My transformation toolkit (https://www.gretasolomon.com/toolkit) and all the lessons, stories, prompts and food for thought in Heart, Sass & Soulhelp you to bypass fears, blocks and doubts so that you can get your inner thoughts and feelings freely on the page. So that you can get out of your own way and allow yourself to process how you feel. This way, writing can act as a creative buffer for criticism, throwaway comments, insensitive observations and even downright nastiness. You can process things that happen in your life from the heart space.
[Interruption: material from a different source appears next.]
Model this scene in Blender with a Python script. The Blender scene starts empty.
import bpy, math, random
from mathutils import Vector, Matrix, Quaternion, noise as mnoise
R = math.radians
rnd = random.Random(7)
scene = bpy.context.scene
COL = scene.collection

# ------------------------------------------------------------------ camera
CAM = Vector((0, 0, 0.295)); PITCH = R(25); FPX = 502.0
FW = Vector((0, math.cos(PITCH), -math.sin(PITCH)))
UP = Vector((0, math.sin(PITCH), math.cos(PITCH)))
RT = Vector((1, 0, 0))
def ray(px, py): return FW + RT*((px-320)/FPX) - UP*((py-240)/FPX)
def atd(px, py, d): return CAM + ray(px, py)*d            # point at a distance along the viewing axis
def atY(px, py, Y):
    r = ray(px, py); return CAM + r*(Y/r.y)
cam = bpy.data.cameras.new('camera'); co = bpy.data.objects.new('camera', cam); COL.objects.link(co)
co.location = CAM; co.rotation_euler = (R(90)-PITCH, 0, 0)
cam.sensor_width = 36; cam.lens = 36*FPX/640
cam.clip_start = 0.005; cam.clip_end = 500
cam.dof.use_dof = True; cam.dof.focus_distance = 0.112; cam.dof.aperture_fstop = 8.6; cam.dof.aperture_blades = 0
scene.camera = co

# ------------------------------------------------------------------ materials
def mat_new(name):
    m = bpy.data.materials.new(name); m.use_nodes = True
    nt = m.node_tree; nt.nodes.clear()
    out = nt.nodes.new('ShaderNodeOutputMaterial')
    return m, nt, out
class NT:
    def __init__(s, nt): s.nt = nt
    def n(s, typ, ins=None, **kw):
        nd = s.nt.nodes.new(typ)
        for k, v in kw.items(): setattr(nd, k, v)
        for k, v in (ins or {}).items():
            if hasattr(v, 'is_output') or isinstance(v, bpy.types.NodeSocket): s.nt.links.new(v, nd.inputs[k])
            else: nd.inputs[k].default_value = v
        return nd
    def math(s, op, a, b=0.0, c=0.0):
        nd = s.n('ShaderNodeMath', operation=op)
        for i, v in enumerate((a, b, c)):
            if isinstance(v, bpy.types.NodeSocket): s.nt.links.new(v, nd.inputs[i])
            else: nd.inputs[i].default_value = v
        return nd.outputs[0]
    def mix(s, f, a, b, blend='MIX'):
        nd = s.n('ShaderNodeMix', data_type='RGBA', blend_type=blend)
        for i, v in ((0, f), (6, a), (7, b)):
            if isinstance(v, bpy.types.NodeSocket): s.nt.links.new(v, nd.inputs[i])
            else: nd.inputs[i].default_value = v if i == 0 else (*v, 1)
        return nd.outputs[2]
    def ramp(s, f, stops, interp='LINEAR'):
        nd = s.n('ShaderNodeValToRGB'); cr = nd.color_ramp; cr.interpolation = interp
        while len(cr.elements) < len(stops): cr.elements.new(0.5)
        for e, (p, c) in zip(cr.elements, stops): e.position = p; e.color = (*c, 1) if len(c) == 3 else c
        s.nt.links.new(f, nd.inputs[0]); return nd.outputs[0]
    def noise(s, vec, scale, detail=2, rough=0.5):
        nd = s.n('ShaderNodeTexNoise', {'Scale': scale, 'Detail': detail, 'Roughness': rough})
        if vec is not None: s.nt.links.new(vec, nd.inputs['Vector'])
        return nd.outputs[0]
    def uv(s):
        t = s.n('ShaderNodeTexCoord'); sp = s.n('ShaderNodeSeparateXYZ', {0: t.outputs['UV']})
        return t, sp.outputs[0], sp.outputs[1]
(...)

This helps you to transmute powerful emotions such as anger and fear into creativity – which can act as fuel for your life.

The book looks at perfectionism and how it stops you getting what you want; what really lies beneath people-pleasing behaviour; how you handle small losses, so that they don’t pile up on top of you and cultivating serendipity so that life can feel magical. I also look at deep grief and transmuting pain into art so that you can release it. You’ll also learn how to pay attention to the signs and signals that your body is giving you and how to prescribe poems as emotional remedies. Plus, how metaphors can help you to access the soul. It’s packed with writing exercises that are fun to do and bring your creativity to life.

  1. What are your personal mental health tools in your own toolkit? Did they change much when you became a mum?

I became a mum in 2012, at the age of 35. I met my now-husband aged 32, and we married exactly a year later in Ethiopia while working together for a charity. We then moved to Norway a month later. I was completely unprepared for how much of a culture shock moving abroad would be. As I was in a new landscape, quite literally, the onus was completely on me to keep the centre of who I was. So, writing and journaling became even more important to me.

I also learned how to ask for help from my new expat friends. My mum died several years before my daughter was born, and with no family close by in Oslo, I had to allow myself to receive support from my new community. For instance, asking a friend to come over for the afternoon after I fainted from mastitis, to safeguard my daughter in case it happened again. By the time my daughter was two though, I realised that I needed to get back in touch with myself.

That year, my husband and I decided to go on separate holidays, so that we could each do what would nourish us. This raised some eyebrows among people we knew. As it happened, I went to a detox retreat in Spain, which included bodywork, breathwork, dance, meditation, yoga, nutritional coaching and, of course, lots of journaling using my own tools and techniques.

It was a complete mind, body and soul reset, which has enabled me to take better care of myself and my daughter and has inspired a lot of my current work. I’ve realised that the things we need to do to safeguard our mental health are very often the things that other people judge us for. So, it’s essential not to put too much weight on the opinions, criticisms and judgements of others. We moved back to London in 2017 and being back in my hometown has made me feel more grounded. I think that the environment you live in is a huge contributor to your mental health.

  1. I absolutely agree! Speaking of the environment in which you live – how do you balance creativity, mumming and life?

Unless we’re on holiday, or I’m super tired, I always get up an hour earlier than everyone else. I need to just have my own headspace and very often that will spark ideas and I’ll start writing, or creating something, or I’ll do some journaling. But I’m very flexible and don’t believe in having a strict morning routine. I like life to ebb and flow according to how I feel. And whenever I get ideas during my day, I stop and jot them down.

My core work / creative time is generally during school hours. I wrote the bulk of Heart, Sass & Soul during a three-month period in early 2018. I booked a babysitter to do the school pick-up twice a week and sat down and dedicated myself to it. I needed to have large stretches of time to write, rather than grabbing an hour here and there.

I prefer to look at life as cyclical. In some periods I go to Zumba class and yoga a lot. In other periods, I rarely do. In some periods, I’ll have a busy social life, and in others I’ll crawl into bed at 9pm. Having said that, creativity and writing are a non-negotiable part of life, so they always get done. Not a day goes by when I haven’t written. Having said that, the bar is set very low. EVERYTHING I write counts as writing. There is no real writing, and un-real writing for me. And it’s this kind of self-compassionate attitude that I try to imbue my clients with.